— Dataset content —
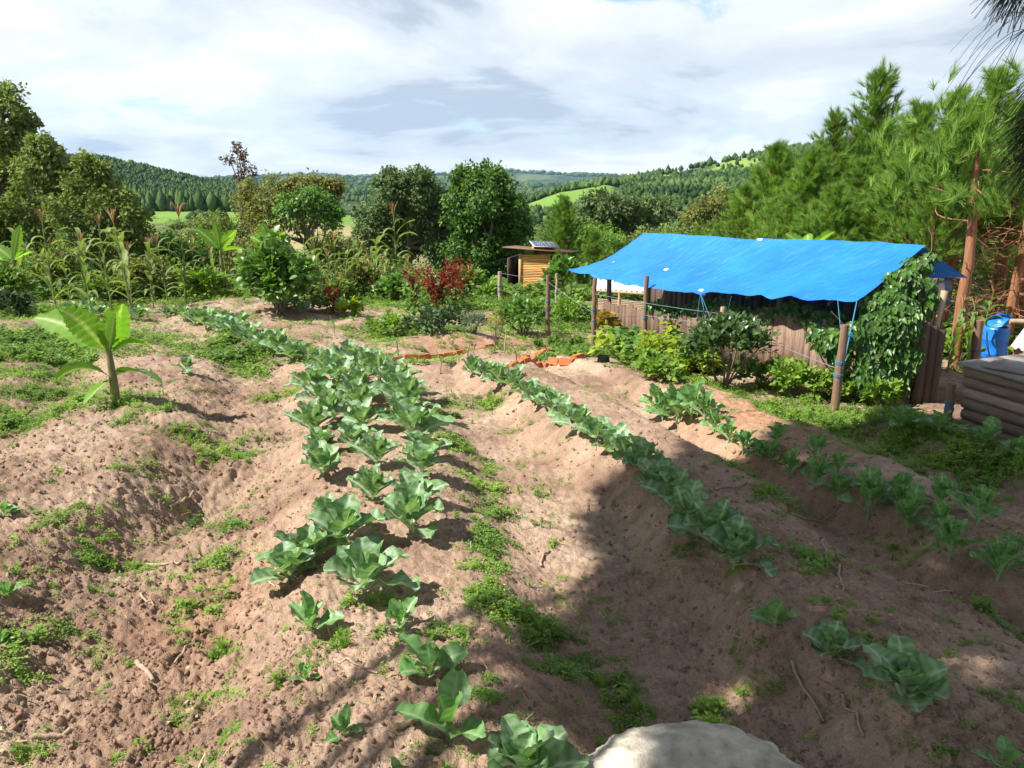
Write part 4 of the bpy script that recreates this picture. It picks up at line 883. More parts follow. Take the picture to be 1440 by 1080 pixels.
# ------------------------------------------------------------------ plants of the garden
HEART = (np.array([(0, 0, 0), (.24, -.04, .04), (.36, .28, .10), (.20, .66, .04), (0, 1, -.12), (-.20, .66, .04), (-.36, .28, .10), (-.24, -.04, .04), (0, .35, -.02)]), np.array([(i, (i+1) % 8, 8) for i in range(8)]))
def leaf_grid(mb, L_, W_, pet, bend, ruff, base, az, el, rnd, roll=0., ph=0., cup=.25, nl=11, nw=9, pinch=1.0):
    """broad collard leaf on a stalk: arched blade, ruffled rim, pale midrib and veins"""
    s = np.linspace(0, 1, nl); t = np.linspace(-1, 1, nw)
    ws = np.where(s < pet, .04+.05*np.sin(ph)**2, .5*W_/L_*2*np.sin(np.clip((s-pet)/(1-pet), 0, 1)**.62*PI*.93+.07)**.75*pinch*.5+.02)
    ang = el-bend*s**1.4; dx = np.concatenate([[0], np.cumsum(np.cos(ang[:-1])*np.diff(s))]); dz = np.concatenate([[0], np.cumsum(np.sin(ang[:-1])*np.diff(s))])
    V = []; aux = []
    for i in range(nl):
        for j in range(nw):
            wv = ws[i]*t[j]; lift = cup*abs(t[j])**1.5*ws[i] + ruff*abs(t[j])**2*math.sin(s[i]*17+t[j]*3+ph)*(s[i] > pet)
            x = dx[i]-math.sin(ang[i])*lift; z = dz[i]+math.cos(ang[i])*lift
            V.append((x*L_, (wv*(1+.10*math.sin(s[i]*23+ph*3)*abs(t[j])))*L_, z*L_)); aux.append(.95 if (abs(t[j]) < .01 or s[i] < pet) else (.4 if (i % 2 == 0 and abs(t[j]) < .8) else 0.))
    V = np.array(V)@Rx(roll).T@Rz(az).T+base
    i = np.arange(nl-1)[:, None]*nw+np.arange(nw-1)[None]
    mb.add(V, np.stack([i, i+nw, i+nw+1, i+1], -1).reshape(-1, 4), rnd, np.array(aux))
def collard_mesh(seed, n=12, L_=.30, W_=.20, stem=.05, spread=1.0, upright=0.):
    random.seed(seed); mb = MB(); st = MB()
    for k in range(n):
        f = k/(n-1); az = k*2.4+random.uniform(-.35, .35); el = (.45+.95*f)*(1-upright*.0)+upright*.25*(1-f)+random.uniform(-.12, .12)
        ll = L_*(1-.35*f)*random.uniform(.65, 1.2); b = np.array([math.cos(az)*.012, math.sin(az)*.012, stem*(.35+.65*f)])
        leaf_grid(mb, ll, W_*(1-.25*f)*random.uniform(.85, 1.15), random.uniform(.20, .34)+.05*upright, (1.0-.55*f)*random.uniform(.5, 1.2)*spread, random.uniform(.03, .075), b, az, min(el, 1.5), random.random(), random.uniform(-.3, .3), random.uniform(0, 6), .30+.3*f)
    st.tube([(0, 0, -.05), (0.004, 0, stem*.5), (0, 0.003, stem)], [.013, .012, .009], 8)
    return mb, st
CV = []; KV = []; YV = []
for s_ in range(8):
    a, b = collard_mesh(100+s_, 9+s_ % 4, .30, .20, .08, 1.0, .2); CV.append((a.mesh('leaves', MT['collard']), b.mesh('stem', MT['collard_stem'])))
for s_ in range(5):
    a, b = collard_mesh(200+s_, 9, .27, .15, .14, 1.0, .8); KV.append((a.mesh('leaves', MT['kale']), b.mesh('stem', MT['collard_stem'])))
for s_ in range(4):
    a, b = collard_mesh(300+s_, 6, .24, .15, .04, .8); YV.append((a.mesh('leaves', MT['kale']), b.mesh('stem', MT['collard_stem'])))
ROWS = {}
def collard(px, by, wpx, row, kind='C', hs=1.0):
    b = P(px, by); w = wpx/F*b[1]*(1.22 if kind == 'K' else 1.06)
    V = {'C': CV, 'K': KV, 'Y': YV}[kind]; lm, sm_ = random.choice(V); s_ = w/{'C': .455, 'K': .42, 'Y': .44}[kind]
    r = empty('collard_plant', b+(0, 0, -.01), None, 'collard', None, random.uniform(0, 6.28)); r.scale = (s_, s_, s_*hs*random.uniform(.95, 1.25))
    for n, me in (('leaves', lm), ('stem', sm_)):
        o = bpy.data.objects.new(n, me); sc.collection.objects.link(o); o.parent = r
    ROWS.setdefault(row, []).append((b[1], r))
random.seed(3)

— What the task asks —
Your task is to repeat the data above exactly while excluding the pictures.

— Output for this exercise —
Write part 4 of the bpy script that recreates this picture. It picks up at line 883. More parts follow. Take the picture to be 1440 by 1080 pixels.
# ------------------------------------------------------------------ plants of the garden
HEART = (np.array([(0, 0, 0), (.24, -.04, .04), (.36, .28, .10), (.20, .66, .04), (0, 1, -.12), (-.20, .66, .04), (-.36, .28, .10), (-.24, -.04, .04), (0, .35, -.02)]), np.array([(i, (i+1) % 8, 8) for i in range(8)]))
def leaf_grid(mb, L_, W_, pet, bend, ruff, base, az, el, rnd, roll=0., ph=0., cup=.25, nl=11, nw=9, pinch=1.0):
    """broad collard leaf on a stalk: arched blade, ruffled rim, pale midrib and veins"""
    s = np.linspace(0, 1, nl); t = np.linspace(-1, 1, nw)
    ws = np.where(s < pet, .04+.05*np.sin(ph)**2, .5*W_/L_*2*np.sin(np.clip((s-pet)/(1-pet), 0, 1)**.62*PI*.93+.07)**.75*pinch*.5+.02)
    ang = el-bend*s**1.4; dx = np.concatenate([[0], np.cumsum(np.cos(ang[:-1])*np.diff(s))]); dz = np.concatenate([[0], np.cumsum(np.sin(ang[:-1])*np.diff(s))])
    V = []; aux = []
    for i in range(nl):
        for j in range(nw):
            wv = ws[i]*t[j]; lift = cup*abs(t[j])**1.5*ws[i] + ruff*abs(t[j])**2*math.sin(s[i]*17+t[j]*3+ph)*(s[i] > pet)
            x = dx[i]-math.sin(ang[i])*lift; z = dz[i]+math.cos(ang[i])*lift
            V.append((x*L_, (wv*(1+.10*math.sin(s[i]*23+ph*3)*abs(t[j])))*L_, z*L_)); aux.append(.95 if (abs(t[j]) < .01 or s[i] < pet) else (.4 if (i % 2 == 0 and abs(t[j]) < .8) else 0.))
    V = np.array(V)@Rx(roll).T@Rz(az).T+base
    i = np.arange(nl-1)[:, None]*nw+np.arange(nw-1)[None]
    mb.add(V, np.stack([i, i+nw, i+nw+1, i+1], -1).reshape(-1, 4), rnd, np.array(aux))
def collard_mesh(seed, n=12, L_=.30, W_=.20, stem=.05, spread=1.0, upright=0.):
    random.seed(seed); mb = MB(); st = MB()
    for k in range(n):
        f = k/(n-1); az = k*2.4+random.uniform(-.35, .35); el = (.45+.95*f)*(1-upright*.0)+upright*.25*(1-f)+random.uniform(-.12, .12)
        ll = L_*(1-.35*f)*random.uniform(.65, 1.2); b = np.array([math.cos(az)*.012, math.sin(az)*.012, stem*(.35+.65*f)])
        leaf_grid(mb, ll, W_*(1-.25*f)*random.uniform(.85, 1.15), random.uniform(.20, .34)+.05*upright, (1.0-.55*f)*random.uniform(.5, 1.2)*spread, random.uniform(.03, .075), b, az, min(el, 1.5), random.random(), random.uniform(-.3, .3), random.uniform(0, 6), .30+.3*f)
    st.tube([(0, 0, -.05), (0.004, 0, stem*.5), (0, 0.003, stem)], [.013, .012, .009], 8)
    return mb, st
CV = []; KV = []; YV = []
for s_ in range(8):
    a, b = collard_mesh(100+s_, 9+s_ % 4, .30, .20, .08, 1.0, .2); CV.append((a.mesh('leaves', MT['collard']), b.mesh('stem', MT['collard_stem'])))
for s_ in range(5):
    a, b = collard_mesh(200+s_, 9, .27, .15, .14, 1.0, .8); KV.append((a.mesh('leaves', MT['kale']), b.mesh('stem', MT['collard_stem'])))
for s_ in range(4):
    a, b = collard_mesh(300+s_, 6, .24, .15, .04, .8); YV.append((a.mesh('leaves', MT['kale']), b.mesh('stem', MT['collard_stem'])))
ROWS = {}
def collard(px, by, wpx, row, kind='C', hs=1.0):
    b = P(px, by); w = wpx/F*b[1]*(1.22 if kind == 'K' else 1.06)
    V = {'C': CV, 'K': KV, 'Y': YV}[kind]; lm, sm_ = random.choice(V); s_ = w/{'C': .455, 'K': .42, 'Y': .44}[kind]
    r = empty('collard_plant', b+(0, 0, -.01), None, 'collard', None, random.uniform(0, 6.28)); r.scale = (s_, s_, s_*hs*random.uniform(.95, 1.25))
    for n, me in (('leaves', lm), ('stem', sm_)):
        o = bpy.data.objects.new(n, me); sc.collection.objects.link(o); o.parent = r
    ROWS.setdefault(row, []).append((b[1], r))
random.seed(3)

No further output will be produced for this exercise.